***** Information supplied

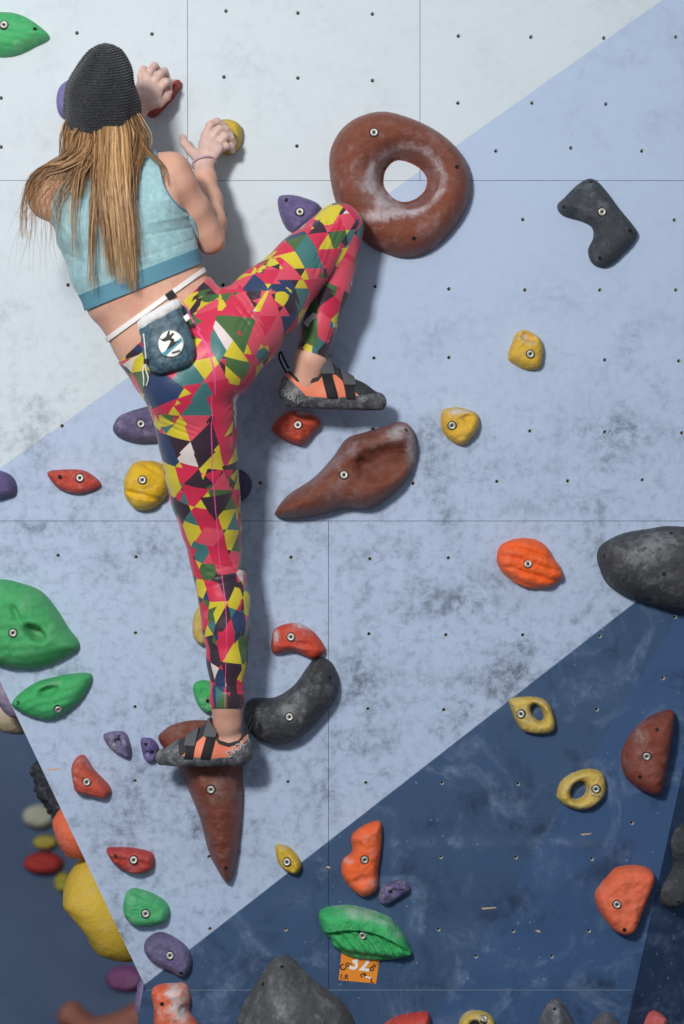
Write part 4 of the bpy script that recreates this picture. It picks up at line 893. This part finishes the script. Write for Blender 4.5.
# ---- shoes
M_rub = NT('shoe_rubber'); o_ = M_rub.obj(); n1 = M_rub.noise(o_, 55, 5, .7); M_rub.set(color=M_rub.mix(M_rub.step(n1, .4, .72), C(74, 76, 80), C(138, 138, 140)), rough=.75); M_rub.bump(M_rub.noise(o_, 260, 3), .0008)
M_coral = simple('shoe_coral_leather', C(234, 132, 100), .6, 0, 200, .0006); M_strap = simple('strap_webbing', C(20, 20, 24), .75, 0, 600, .0008)
M_grey = simple('velcro_grey', C(98, 100, 104), .8, 0, 300, .0015, .6); M_colr = simple('shoe_collar', C(48, 50, 54), .8, 0, 300, .0008); M_let = simple('shoe_lettering', C(168, 170, 172), .6)
for si, sh in enumerate(SHOES):
    ln = sh['len']; pt = lambda l, h, w=0: shoe_pt(sh, l, h, w)
    F = Field(np.minimum(pt(-.12, -.12), pt(1.12, .75))-np.array([0, .075, 0])-.012, np.maximum(pt(-.12, -.12), pt(1.12, .75))+np.array([0, .075, 0])+.012, .0021)
    sd = sh['w']
    for a, b, ra, rb, k in [((.13,.17),(.13,.25),(.135,.125),(.125,.115),.02),((.14,.16),(.45,.15),(.145,.14),(.165,.145),.02),((.45,.15),(.75,.115),(.175,.14),(.165,.11),.02),((.75,.11),(.90,.09),(.160,.105),(.10,.085),.02),
                            ((.27,.46),(.30,.30),(.165,.165),(.17,.165),.02),((.33,.36),(.66,.17),(.125,.125),(.12,.11),.03)]:
        F.add((pt(*a), pt(*b), tuple(x*ln for x in ra), tuple(x*ln for x in rb), sd), k)
    V, Q = F.mesh(); V = smoothV(V, Q, 1, .4)
    rel = V-sh['o']; l = rel@sh['L']/ln; h = rel@sh['up']/ln; w = rel@sh['w']/ln
    V = V+np.outer(np.maximum(.025-h, 0)*ln*.8, sh['up'])                   # flatten the sole
    rel = V-sh['o']; l = rel@sh['L']/ln; h = rel@sh['up']/ln; N = vnormals(V, Q); T = tris(Q)
    top_l = np.array([-.2, .0, .05, .12, .22, .32, .40, .48, .60]); top_h = np.array([.44, .43, .38, .29, .265, .30, .42, .56, .9])
    fc = np.interp(l, top_l, top_h)-h
    root = plink('climbing_shoe', None, None)
    if True:
        Vc, Tc, Nc = clip(V, T, N, fc*100); Vs, Ts = solidify(Vc, Tc, Nc, 0, .0018); plink('upper', mesh_from(Vs, Ts), M_coral, root)
        def part(name, ff, off, mat, th=.0022):
            Vc, Tc, Nc = clip(V, T, N, np.minimum(ff, fc)*100)
            if len(Tc) < 3: return None
            Vs, Ts = solidify(Vc, Tc, Nc, off, th); return plink_split(name, Vs, Ts, mat, root)
        rand_h = np.interp(l, [0, .2, .4, .6, .75, .95, 1.1], [.15, .12, .105, .12, .14, .18, .23])
        part('rubber_sole', rand_h-h, .0022, M_rub.m)
        part('toe_cap', np.minimum(l-(.72+.12*(h-.1)), h-.05), .0016, M_colr if si == 1 else M_rub.m)
        heel_line = .25-l-(h-.10)*1.0
        part('heel_rand', heel_line-.02, .0019, M_rub.m)
        part('collar', .038-fc, .0018, M_colr)
        part('tongue', np.minimum(h-(.36-.9*(l-.45)), l-.33), .0012, M_colr)
        Lc = None
        for c0, sl, wd, tb in ((.43, -.28, .05, .38), (.61, -.2, .045, .28)):
            cl = l-(c0+sl*(h-.2)); ff = np.minimum(wd-np.abs(cl), np.minimum(h-.1, 3))
            st_ = part('strap', ff, .0034, M_strap)
            tabf = np.minimum(np.minimum(wd+.012-np.abs(cl-.015), h-tb+.055), tb+.13-h)
            Vc, Tc, Nc = clip(V, T, N, np.minimum(tabf, fc+.05)*100)
            if len(Tc) > 3: Vs, Ts = solidify(Vc, Tc, Nc, .0062, .003); plink_split('velcro_tab', Vs, Ts, M_grey, st_)
    # lettering on the heel, wrapped on to the rubber
    tm = text_mesh('EVOLV', .024 if si == 0 else .020, .0004); co = np.empty(len(tm.vertices)*3); tm.vertices.foreach_get('co', co); co = co.reshape(-1, 3)
    sx = -1 if si == 0 else 1
    ang = math.radians(38 if si == 0 else -30); ca, sa = math.cos(ang), math.sin(ang); cp = P(238.5, 747, 0) if si == 0 else P(290.5, 397, 0)
    Xw = cp[0]+co[:, 0]*ca-co[:, 1]*sa; Zw = cp[2]+co[:, 0]*sa+co[:, 1]*ca
    cV = V[:, [0, 2]]; fro = N[:, 1] < .1; yy = []
    for a_, b_ in zip(Xw, Zw):
        f_ = (DC-.17)/DC; a2, b2 = a_*f_, CZ+(b_-CZ)*f_; dd = ((cV[fro]-[a2, b2])**2).sum(1); i = np.argmin(dd); yy.append((a2, V[fro][i, 1], b2))
    yy = np.array(yy); nv = np.stack([yy[:, 0], yy[:, 1]-.0062-co[:, 2]*1.0, yy[:, 2]], 1); tm.vertices.foreach_set('co', nv.astype(np.float32).ravel()); tm.update()
    plink('heel_lettering', tm, M_let, root, False)
    # pull loop at the heel
    lp = catmull([pt(.045, .34), pt(.0, .41), pt(-.03, .49), pt(-.01, .53), pt(.02, .46), pt(.065, .38)], 5, False)
    def tube(path, r, K=8, cap=True):
        path = np.asarray(path, float); n = len(path); r = np.full(n, r) if np.isscalar(r) else np.asarray(r); V_, F_ = [], []
        up_ = np.array([0.13, -.9, .37])
        for i in range(n):
            tg_ = path[min(i+1, n-1)]-path[max(i-1, 0)]; tg_ = tg_/max(np.linalg.norm(tg_), 1e-9); s1 = np.cross(tg_, up_); s1 /= max(np.linalg.norm(s1), 1e-9); s2 = np.cross(tg_, s1)
            for k in range(K): a_ = 2*PI*k/K; V_.append(path[i]+r[i]*(math.cos(a_)*s1+math.sin(a_)*s2))
        for i in range(n-1):
            for k in range(K): F_.append((i*K+k, i*K+(k+1) % K, (i+1)*K+(k+1) % K, (i+1)*K+k))
        if cap: F_.append(tuple(range(K))[::-1]); F_.append(tuple((n-1)*K+k for k in range(K)))
        return V_, F_
    V_, F_ = tube(lp, .0026); plink('pull_loop', mesh_from(V_, F_), M_strap, root)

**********

▶ [What you are asked to do]
Give all the lines above again, character for character, without pictures.

▶ [Result below]
Write part 4 of the bpy script that recreates this picture. It picks up at line 893. This part finishes the script. Write for Blender 4.5.
# ---- shoes
M_rub = NT('shoe_rubber'); o_ = M_rub.obj(); n1 = M_rub.noise(o_, 55, 5, .7); M_rub.set(color=M_rub.mix(M_rub.step(n1, .4, .72), C(74, 76, 80), C(138, 138, 140)), rough=.75); M_rub.bump(M_rub.noise(o_, 260, 3), .0008)
M_coral = simple('shoe_coral_leather', C(234, 132, 100), .6, 0, 200, .0006); M_strap = simple('strap_webbing', C(20, 20, 24), .75, 0, 600, .0008)
M_grey = simple('velcro_grey', C(98, 100, 104), .8, 0, 300, .0015, .6); M_colr = simple('shoe_collar', C(48, 50, 54), .8, 0, 300, .0008); M_let = simple('shoe_lettering', C(168, 170, 172), .6)
for si, sh in enumerate(SHOES):
    ln = sh['len']; pt = lambda l, h, w=0: shoe_pt(sh, l, h, w)
    F = Field(np.minimum(pt(-.12, -.12), pt(1.12, .75))-np.array([0, .075, 0])-.012, np.maximum(pt(-.12, -.12), pt(1.12, .75))+np.array([0, .075, 0])+.012, .0021)
    sd = sh['w']
    for a, b, ra, rb, k in [((.13,.17),(.13,.25),(.135,.125),(.125,.115),.02),((.14,.16),(.45,.15),(.145,.14),(.165,.145),.02),((.45,.15),(.75,.115),(.175,.14),(.165,.11),.02),((.75,.11),(.90,.09),(.160,.105),(.10,.085),.02),
                            ((.27,.46),(.30,.30),(.165,.165),(.17,.165),.02),((.33,.36),(.66,.17),(.125,.125),(.12,.11),.03)]:
        F.add((pt(*a), pt(*b), tuple(x*ln for x in ra), tuple(x*ln for x in rb), sd), k)
    V, Q = F.mesh(); V = smoothV(V, Q, 1, .4)
    rel = V-sh['o']; l = rel@sh['L']/ln; h = rel@sh['up']/ln; w = rel@sh['w']/ln
    V = V+np.outer(np.maximum(.025-h, 0)*ln*.8, sh['up'])                   # flatten the sole
    rel = V-sh['o']; l = rel@sh['L']/ln; h = rel@sh['up']/ln; N = vnormals(V, Q); T = tris(Q)
    top_l = np.array([-.2, .0, .05, .12, .22, .32, .40, .48, .60]); top_h = np.array([.44, .43, .38, .29, .265, .30, .42, .56, .9])
    fc = np.interp(l, top_l, top_h)-h
    root = plink('climbing_shoe', None, None)
    if True:
        Vc, Tc, Nc = clip(V, T, N, fc*100); Vs, Ts = solidify(Vc, Tc, Nc, 0, .0018); plink('upper', mesh_from(Vs, Ts), M_coral, root)
        def part(name, ff, off, mat, th=.0022):
            Vc, Tc, Nc = clip(V, T, N, np.minimum(ff, fc)*100)
            if len(Tc) < 3: return None
            Vs, Ts = solidify(Vc, Tc, Nc, off, th); return plink_split(name, Vs, Ts, mat, root)
        rand_h = np.interp(l, [0, .2, .4, .6, .75, .95, 1.1], [.15, .12, .105, .12, .14, .18, .23])
        part('rubber_sole', rand_h-h, .0022, M_rub.m)
        part('toe_cap', np.minimum(l-(.72+.12*(h-.1)), h-.05), .0016, M_colr if si == 1 else M_rub.m)
        heel_line = .25-l-(h-.10)*1.0
        part('heel_rand', heel_line-.02, .0019, M_rub.m)
        part('collar', .038-fc, .0018, M_colr)
        part('tongue', np.minimum(h-(.36-.9*(l-.45)), l-.33), .0012, M_colr)
        Lc = None
        for c0, sl, wd, tb in ((.43, -.28, .05, .38), (.61, -.2, .045, .28)):
            cl = l-(c0+sl*(h-.2)); ff = np.minimum(wd-np.abs(cl), np.minimum(h-.1, 3))
            st_ = part('strap', ff, .0034, M_strap)
            tabf = np.minimum(np.minimum(wd+.012-np.abs(cl-.015), h-tb+.055), tb+.13-h)
            Vc, Tc, Nc = clip(V, T, N, np.minimum(tabf, fc+.05)*100)
            if len(Tc) > 3: Vs, Ts = solidify(Vc, Tc, Nc, .0062, .003); plink_split('velcro_tab', Vs, Ts, M_grey, st_)
    # lettering on the heel, wrapped on to the rubber
    tm = text_mesh('EVOLV', .024 if si == 0 else .020, .0004); co = np.empty(len(tm.vertices)*3); tm.vertices.foreach_get('co', co); co = co.reshape(-1, 3)
    sx = -1 if si == 0 else 1
    ang = math.radians(38 if si == 0 else -30); ca, sa = math.cos(ang), math.sin(ang); cp = P(238.5, 747, 0) if si == 0 else P(290.5, 397, 0)
    Xw = cp[0]+co[:, 0]*ca-co[:, 1]*sa; Zw = cp[2]+co[:, 0]*sa+co[:, 1]*ca
    cV = V[:, [0, 2]]; fro = N[:, 1] < .1; yy = []
    for a_, b_ in zip(Xw, Zw):
        f_ = (DC-.17)/DC; a2, b2 = a_*f_, CZ+(b_-CZ)*f_; dd = ((cV[fro]-[a2, b2])**2).sum(1); i = np.argmin(dd); yy.append((a2, V[fro][i, 1], b2))
    yy = np.array(yy); nv = np.stack([yy[:, 0], yy[:, 1]-.0062-co[:, 2]*1.0, yy[:, 2]], 1); tm.vertices.foreach_set('co', nv.astype(np.float32).ravel()); tm.update()
    plink('heel_lettering', tm, M_let, root, False)
    # pull loop at the heel
    lp = catmull([pt(.045, .34), pt(.0, .41), pt(-.03, .49), pt(-.01, .53), pt(.02, .46), pt(.065, .38)], 5, False)
    def tube(path, r, K=8, cap=True):
        path = np.asarray(path, float); n = len(path); r = np.full(n, r) if np.isscalar(r) else np.asarray(r); V_, F_ = [], []
        up_ = np.array([0.13, -.9, .37])
        for i in range(n):
            tg_ = path[min(i+1, n-1)]-path[max(i-1, 0)]; tg_ = tg_/max(np.linalg.norm(tg_), 1e-9); s1 = np.cross(tg_, up_); s1 /= max(np.linalg.norm(s1), 1e-9); s2 = np.cross(tg_, s1)
            for k in range(K): a_ = 2*PI*k/K; V_.append(path[i]+r[i]*(math.cos(a_)*s1+math.sin(a_)*s2))
        for i in range(n-1):
            for k in range(K): F_.append((i*K+k, i*K+(k+1) % K, (i+1)*K+(k+1) % K, (i+1)*K+k))
        if cap: F_.append(tuple(range(K))[::-1]); F_.append(tuple((n-1)*K+k for k in range(K)))
        return V_, F_
    V_, F_ = tube(lp, .0026); plink('pull_loop', mesh_from(V_, F_), M_strap, root)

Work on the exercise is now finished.